Estou sendo didática a contragosto, tão somente porque, honestamente, eu adoro a crítica e não quero ser mal interpretada. Mas a provocação, infelizmente para ela e seus adeptos, não conta com meu precioso afeto (#sarcasmo). Nem os bons, nem os maus. E está justamente aí essa iluminação que me passou hoje pela cabeça – quando eu sentia um pequeníssimo incômodo, como um infeliz que tivesse pisado descalço em uma barata -, diante de uma provocação anônima e incoerente, daquele tipo que qualquer um de nós, quando magoados, podemos ter o infortúnio de fazer depois de uma noite de bebedeira. Bom, faz parte… a autocrítica.
Assim como pisar em uma barata, fica o nojinho, fica o asco, por algum tempo, talvez, no caso da barata, até por alguns dias, mas logo se esquece disso. Não muda muito nossa vida, pode até nos ajudara aprender a pisar com mais cuidado, ou prestar bastante atenção em onde é “seguro” pisar descalço ou não. Lidar com a provocação é mais ou menos por aí.

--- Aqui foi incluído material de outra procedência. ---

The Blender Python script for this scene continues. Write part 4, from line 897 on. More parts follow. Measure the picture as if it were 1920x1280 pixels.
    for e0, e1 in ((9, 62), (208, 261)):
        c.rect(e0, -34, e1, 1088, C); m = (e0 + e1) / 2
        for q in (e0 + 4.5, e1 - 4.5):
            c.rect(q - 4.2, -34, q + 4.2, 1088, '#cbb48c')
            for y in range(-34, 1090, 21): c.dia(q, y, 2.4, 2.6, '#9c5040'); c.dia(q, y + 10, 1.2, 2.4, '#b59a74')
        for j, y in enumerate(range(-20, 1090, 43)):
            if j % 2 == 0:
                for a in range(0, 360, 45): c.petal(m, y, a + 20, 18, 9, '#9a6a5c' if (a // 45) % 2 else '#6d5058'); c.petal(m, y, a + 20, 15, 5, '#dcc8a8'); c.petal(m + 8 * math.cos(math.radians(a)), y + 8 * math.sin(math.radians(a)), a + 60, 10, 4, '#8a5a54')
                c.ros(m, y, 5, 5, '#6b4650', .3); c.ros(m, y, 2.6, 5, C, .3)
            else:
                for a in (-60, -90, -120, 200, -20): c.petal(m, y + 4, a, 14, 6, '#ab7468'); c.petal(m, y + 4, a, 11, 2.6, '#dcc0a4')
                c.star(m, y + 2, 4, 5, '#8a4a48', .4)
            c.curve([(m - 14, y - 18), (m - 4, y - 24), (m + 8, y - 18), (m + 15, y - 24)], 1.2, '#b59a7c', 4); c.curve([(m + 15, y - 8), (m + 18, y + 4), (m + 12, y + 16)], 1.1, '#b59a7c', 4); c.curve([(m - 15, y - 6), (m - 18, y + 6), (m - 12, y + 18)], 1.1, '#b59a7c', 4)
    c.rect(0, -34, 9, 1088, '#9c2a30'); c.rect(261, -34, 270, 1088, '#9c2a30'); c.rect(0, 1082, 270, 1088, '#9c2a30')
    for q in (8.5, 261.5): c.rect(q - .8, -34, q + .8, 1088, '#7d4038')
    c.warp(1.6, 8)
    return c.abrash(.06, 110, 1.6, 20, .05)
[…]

A provocação nada diz respeito a quem foi provocado, mas sim ao provocador. Ela é uma espécie de pedido carente e desesperado por atenção e afeto, vindo de alguém que não dá conta de manifestar seu afeto ou conquistar a atenção alheia. Quer por decreto e imposição ser visto e amado, ainda que seja pela via do ódio. O que o provocador demanda ao provocado é um pedido de relação, de intimidade agressiva, de um lugar especial e de destaque na cabeça daquele a quem ofende.
Assim como os tímidos apaixonados loucamente, esses românticos e eloquentes, que fazem disso beleza e poesia, mas não tem coragem de se declarar ao seu amor, o provocador anônimo também tem esse receio. Ele quer muito inocular seu veneno no interlocutor, mas tem medo de mostrar a cara, tem medo de assumir essa emoção forte e dilacerante que ele sente, que no caso, não é bem amor, talvez lá no fundo seja, mas diferente do apaixonado eloquente, esse amor que ele mesmo não aceita se manifesta na forma de frustração.

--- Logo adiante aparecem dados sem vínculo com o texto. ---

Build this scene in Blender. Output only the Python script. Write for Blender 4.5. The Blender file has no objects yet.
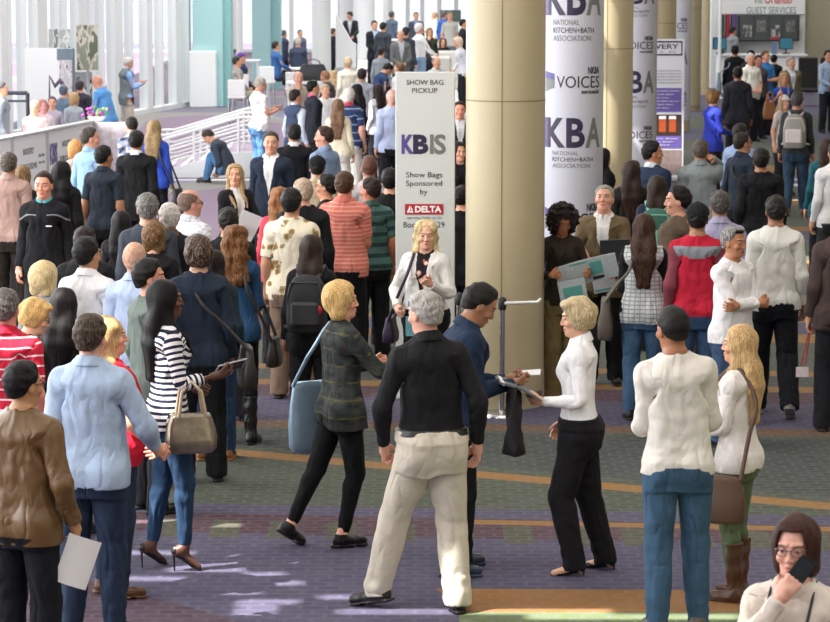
import bpy, math, random
import numpy as np
import openvdb as vdb
from mathutils import Vector, Matrix
C = bpy.context.scene.collection
PI = math.pi
rad = math.radians
f32 = np.float32

# ---------------------------------------------------------------- camera model
CAM_H = 3.7
FPX = 2700.0
PITCH = math.atan(349.0 / FPX)
cp_, sp_ = math.cos(PITCH), math.sin(PITCH)

def at_z(px, py, z):
    """world point at height z seen at picture position px, py"""
    a = (311.0 - py) / FPX                       # up / depth
    dz = z - CAM_H
    # up = Y sp + dz cp ; depth = Y cp - dz sp
    Y = (a * (-dz) * sp_ - dz * cp_) / (sp_ - a * cp_)
    depth = Y * cp_ - dz * sp_
    return Vector(((px - 415.0) / FPX * depth, Y, z))

def at_y(px, py, Y):
    """world point at distance Y seen at px, py"""
    a = (311.0 - py) / FPX
    dz = Y * (a * cp_ - sp_) / (cp_ + a * sp_)
    depth = Y * cp_ - dz * sp_
    return Vector(((px - 415.0) / FPX * depth, Y, CAM_H + dz))

def xpx(px, Y, z=1.0):
    depth = Y * cp_ - (z - CAM_H) * sp_
    return (px - 415.0) / FPX * depth

# ---------------------------------------------------------------- materials
_mats = {}
def nodes_of(m):
    m.use_nodes = True
    nt = m.node_tree
    return nt, nt.nodes, nt.links, nt.nodes['Principled BSDF']

def N(nt, t, **kw):
    n = nt.nodes.new(t)
    for k, v in kw.items():
        if k.startswith('i_'):
            n.inputs[k[2:].replace('_', ' ')].default_value = v
        else:
            setattr(n, k, v)
    return n

def math_n(nt, op, a, b=None, c=None, clamp=False):
    n = nt.nodes.new('ShaderNodeMath'); n.operation = op; n.use_clamp = clamp
    for i, v in enumerate((a, b, c)):
        if v is None: continue
        if isinstance(v, (int, float)): n.inputs[i].default_value = v
        else: nt.links.new(v, n.inputs[i])
    return n.outputs[0]

def mix_c(nt, f, a, b):
    n = nt.nodes.new('ShaderNodeMix'); n.data_type = 'RGBA'
    if isinstance(f, (int, float)): n.inputs[0].default_value = f
    else: nt.links.new(f, n.inputs[0])
    for i, v in ((6, a), (7, b)):
        if isinstance(v, (tuple, list)): n.inputs[i].default_value = (v[0], v[1], v[2], 1)
        else: nt.links.new(v, n.inputs[i])
    return n.outputs[2]

def srgb(h):
    """#rrggbb (as seen) -> linear"""
    if not isinstance(h, str): return tuple(h)
    h = h.lstrip('#')
    o = []
    for i in (0, 2, 4):
        c = int(h[i:i+2], 16) / 255.0
        o.append(c / 12.92 if c < .04045 else ((c + .055) / 1.055) ** 2.4)
    return tuple(o)

def attr(nt, name='rest'):
    n = nt.nodes.new('ShaderNodeAttribute'); n.attribute_name = name
    return n.outputs['Vector']

def bump(nt, bsdf, height, strength=.3, dist=.01):
    b = nt.nodes.new('ShaderNodeBump'); b.inputs['Strength'].default_value = strength
    b.inputs['Distance'].default_value = dist
    nt.links.new(height, b.inputs['Height']); nt.links.new(b.outputs[0], bsdf.inputs['Normal'])

def noise(nt, vec, scale, detail=2.0, rough=.5, mapscale=None):
    if mapscale:
        mp = nt.nodes.new('ShaderNodeMapping'); mp.inputs['Scale'].default_value = mapscale
        nt.links.new(vec, mp.inputs['Vector']); vec = mp.outputs[0]
    n = nt.nodes.new('ShaderNodeTexNoise'); n.inputs['Scale'].default_value = scale
    n.inputs['Detail'].default_value = detail; n.inputs['Roughness'].default_value = rough
    nt.links.new(vec, n.inputs['Vector'])
    return n.outputs[0]

def mat_plain(col, rough=.6, metal=0.0, var=.06, scale=30, name='paint', bumps=0.0, coord='Object', emit=0):
    key = ('plain', col if isinstance(col, str) else tuple(col), rough, metal, var, scale, bumps, coord, emit)
    if key in _mats: return _mats[key]
    c = srgb(col)
    m = bpy.data.materials.new(name); nt, nd, lk, b = nodes_of(m)
    tc = nt.nodes.new('ShaderNodeTexCoord')
    nz = noise(nt, tc.outputs[coord], scale, 3)
    lo = tuple(max(0, x * (1 - var)) for x in c); hi = tuple(min(1, x * (1 + var)) for x in c)
    col_o = mix_c(nt, nz, lo, hi)
    lk.new(col_o, b.inputs['Base Color'])
    b.inputs['Roughness'].default_value = rough; b.inputs['Metallic'].default_value = metal
    if emit:
        lk.new(col_o, b.inputs['Emission Color']); b.inputs['Emission Strength'].default_value = emit
    if bumps: bump(nt, b, nz, bumps, .01)
    _mats[key] = m
    return m

def sep(nt, v):
    n = nt.nodes.new('ShaderNodeSeparateXYZ'); nt.links.new(v, n.inputs[0]); return n.outputs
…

Por uma identificação nada assertiva com o provocado, ele vê nele um espelho distorcido, aonde reflete seus próprios defeitos, dolorosos demais para serem assumidos na lata,e tanto mais arrepios sente diante da responsabilidade em lidar com isso. Um “Deus me livre!” ou algo dessa natureza passa rasteiramente pela cabeça do pobre coitado, só de pensar em ter que encarar a si próprio, com todas as suas cicatrizes, inseguranças e incertezas para lidar. O provocador é um preguiçoso.Ele não quer ser melhor do que ele mesmo: prefere tentar rebaixar os outros para que eles cheguem ao mesmo nível que ele.

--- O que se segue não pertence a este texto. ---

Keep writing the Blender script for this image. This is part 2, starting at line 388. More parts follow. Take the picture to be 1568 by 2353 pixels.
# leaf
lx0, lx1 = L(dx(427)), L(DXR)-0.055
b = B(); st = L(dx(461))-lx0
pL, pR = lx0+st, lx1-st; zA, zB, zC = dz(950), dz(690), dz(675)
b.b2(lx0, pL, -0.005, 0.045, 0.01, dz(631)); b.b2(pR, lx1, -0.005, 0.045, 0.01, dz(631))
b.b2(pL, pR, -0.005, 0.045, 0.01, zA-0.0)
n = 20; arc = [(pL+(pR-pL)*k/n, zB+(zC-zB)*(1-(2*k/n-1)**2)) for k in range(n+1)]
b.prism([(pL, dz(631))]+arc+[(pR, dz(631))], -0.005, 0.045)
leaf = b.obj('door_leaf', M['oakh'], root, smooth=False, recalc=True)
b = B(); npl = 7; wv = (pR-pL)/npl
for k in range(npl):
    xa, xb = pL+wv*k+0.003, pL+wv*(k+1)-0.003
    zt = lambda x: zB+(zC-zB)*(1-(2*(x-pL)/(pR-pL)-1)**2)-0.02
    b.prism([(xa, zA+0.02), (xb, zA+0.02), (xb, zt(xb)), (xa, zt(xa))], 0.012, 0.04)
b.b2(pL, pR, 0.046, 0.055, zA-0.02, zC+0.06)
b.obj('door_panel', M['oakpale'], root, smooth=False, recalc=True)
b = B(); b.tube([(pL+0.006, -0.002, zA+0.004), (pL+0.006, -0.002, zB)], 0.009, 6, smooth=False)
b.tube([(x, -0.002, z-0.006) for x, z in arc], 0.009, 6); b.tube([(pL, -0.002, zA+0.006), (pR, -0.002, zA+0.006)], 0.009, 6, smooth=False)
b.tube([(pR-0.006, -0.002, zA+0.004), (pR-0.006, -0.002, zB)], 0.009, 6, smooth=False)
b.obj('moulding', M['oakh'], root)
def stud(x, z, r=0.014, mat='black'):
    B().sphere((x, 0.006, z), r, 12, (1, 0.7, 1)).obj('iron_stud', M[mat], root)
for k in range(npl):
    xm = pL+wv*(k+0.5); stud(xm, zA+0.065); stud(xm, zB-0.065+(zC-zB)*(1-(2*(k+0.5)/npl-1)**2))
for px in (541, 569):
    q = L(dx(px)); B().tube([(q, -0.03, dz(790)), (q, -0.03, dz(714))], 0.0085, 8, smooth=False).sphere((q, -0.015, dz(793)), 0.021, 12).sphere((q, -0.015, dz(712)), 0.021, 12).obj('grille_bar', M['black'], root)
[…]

E é aí que me veio à mente aquele conselho de mãe, tipicamente ouvido na adolescência: ignore. Sim, ignorar. Dar ao provocador um silêncio profundo, um esquecimento desafetado, no máximo um sorriso sarcástico, ou daqueles que pedem desculpa sem culpa, no caso de ele se mostrar e não poder ser, como acontece virtualmente, integralmente ignorado.
Quando respondemos a um provocador, estamos aceitando a sua proposta de casamento. Ele goza com isso como um apaixonado diante da reciprocidade. Ele conseguiu! “Agora você é meu!”, até que a sorte nos separe. Por outro lado, quando obrigado a lidar com um silêncio infinito, não resta a ele nada além de sua própria persona, de se sufocar com o próprio veneno, de degustar da própria vileza, que não encontrando outra direção retorna a ele mesmo.
A vida é curta demais para ter tempo de responder às provocações. Há afetos muito mais belos e frutíferos para disseminar por aí. A provocação é como uma erva daninha que toma conta até de quem não tem nada a ver com a história amorosa do ofensor e seu potencial ofendido. Não nos ofendamos com a provocação. Ela é só uma forma de afeto desacertado, mal resolvido, desprovido de qualquer nobreza: no máximo é da ordem da covardia.
Aos provocadores, deixemos o nosso silêncio para não ocupar o espaço de respondermos aos nossos amores.E apenas quando for o caso, quando for possível e até inevitável, carreguemos desse tropeção um aprendizado para a vida, sobre aquele cuidado em não pisar descalço nas baratas, que pior para elas mortinhas da Silva, em nossos pés deixam apenas um nojo passageiro.